[Math] Why are digits written in groups of three

notationrecreational-mathematics

This may be a simple question, but I'm intrigued and am not having much luck looking it up. At least in the US and other major countries, you have a units place, tens place, then hundreds place. After a comma, you go to thousands, ten thousands, hundred thousands.

So why was it set up like that? What's the logic behind it? I'm creating my own number system for fun, and I'm wondering "what's to stop me from having 4 or 7 main value places?".

Best Answer

It's certainly true that this is an instance of "chunking", but I think that writing numerals that way follows the way we name the numbers in the first place. Consider $123,456,789$. Each $3$-digit block is read as a stand-alone three digit number, followed by an appropriate big-number word: "One hundred twenty three.... million," then "four hundred fifty six... thousand," and finally "seven hundred eighty nine."

Thus, the question is really, why did we stop making new words for each place value after "thousand"? Rather than sticking with "myriad", a somewhat disused word for $10^4$, we call it "ten thousand", and then $10^5$ is "one hundred thousand", with no new word being introduced until "a thousand thousand", which we call a "million".

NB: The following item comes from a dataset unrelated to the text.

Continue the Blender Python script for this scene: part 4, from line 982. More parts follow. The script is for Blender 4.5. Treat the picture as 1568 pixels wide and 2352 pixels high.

I suspect - and this is entirely speculative - that this happened because, in the time when this aspect of language was being developed, there wasn't much use for numbers as big as $10,000$, so they were described in terms of smaller numbers, rather than being named independently. Looking at the etymology of the word "million", it originally would have meant "a great thousand", which sounds a little less silly than "a thousand thousand". Note that, after that, the words for additional multiples of $1000$ use prefixes for $2$ (bi-llion), $3$ (tri-llion), etc.